• _What is expected_
Locate each line holding the string "scene" and copy it.

• _Source material_

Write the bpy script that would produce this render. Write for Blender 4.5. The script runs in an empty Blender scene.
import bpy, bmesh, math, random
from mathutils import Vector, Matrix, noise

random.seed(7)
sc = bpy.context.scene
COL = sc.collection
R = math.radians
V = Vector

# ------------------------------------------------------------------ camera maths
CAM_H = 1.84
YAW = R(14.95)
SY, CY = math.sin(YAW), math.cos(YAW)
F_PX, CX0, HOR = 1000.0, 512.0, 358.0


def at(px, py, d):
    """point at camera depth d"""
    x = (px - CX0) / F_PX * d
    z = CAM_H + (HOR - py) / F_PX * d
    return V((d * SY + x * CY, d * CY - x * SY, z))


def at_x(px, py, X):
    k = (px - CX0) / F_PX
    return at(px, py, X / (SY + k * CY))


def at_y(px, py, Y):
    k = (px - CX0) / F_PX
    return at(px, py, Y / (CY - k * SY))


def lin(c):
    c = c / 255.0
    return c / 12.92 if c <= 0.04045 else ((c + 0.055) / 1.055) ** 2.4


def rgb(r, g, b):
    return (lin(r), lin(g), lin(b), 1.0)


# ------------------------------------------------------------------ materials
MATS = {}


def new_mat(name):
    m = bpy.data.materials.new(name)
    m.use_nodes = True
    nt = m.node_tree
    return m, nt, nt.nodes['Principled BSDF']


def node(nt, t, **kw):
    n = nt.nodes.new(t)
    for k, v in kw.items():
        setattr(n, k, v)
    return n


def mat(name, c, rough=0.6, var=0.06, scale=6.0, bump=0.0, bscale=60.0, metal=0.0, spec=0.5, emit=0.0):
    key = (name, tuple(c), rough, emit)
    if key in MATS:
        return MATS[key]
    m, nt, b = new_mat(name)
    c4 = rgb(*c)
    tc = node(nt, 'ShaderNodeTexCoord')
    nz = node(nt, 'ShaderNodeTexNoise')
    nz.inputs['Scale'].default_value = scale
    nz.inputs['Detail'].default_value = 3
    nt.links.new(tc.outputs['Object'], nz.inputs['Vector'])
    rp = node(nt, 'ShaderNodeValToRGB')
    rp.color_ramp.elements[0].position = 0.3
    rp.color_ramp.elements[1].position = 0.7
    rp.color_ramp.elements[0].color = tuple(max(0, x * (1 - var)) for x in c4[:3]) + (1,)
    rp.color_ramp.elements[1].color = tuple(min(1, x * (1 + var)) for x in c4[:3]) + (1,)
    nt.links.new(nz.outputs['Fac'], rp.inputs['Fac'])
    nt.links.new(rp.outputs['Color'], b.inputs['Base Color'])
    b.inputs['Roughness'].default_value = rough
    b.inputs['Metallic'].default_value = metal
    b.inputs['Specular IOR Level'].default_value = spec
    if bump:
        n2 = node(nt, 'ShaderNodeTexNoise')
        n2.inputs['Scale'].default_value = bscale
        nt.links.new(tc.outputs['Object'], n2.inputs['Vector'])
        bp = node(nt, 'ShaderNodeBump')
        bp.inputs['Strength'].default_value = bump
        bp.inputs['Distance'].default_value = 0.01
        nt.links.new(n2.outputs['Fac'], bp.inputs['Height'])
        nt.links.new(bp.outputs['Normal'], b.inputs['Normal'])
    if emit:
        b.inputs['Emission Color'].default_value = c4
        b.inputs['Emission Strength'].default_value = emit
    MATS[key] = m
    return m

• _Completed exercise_
Write the bpy script that would produce this render. Write for Blender 4.5. The script runs in an empty Blender scene.
sc = bpy.context.scene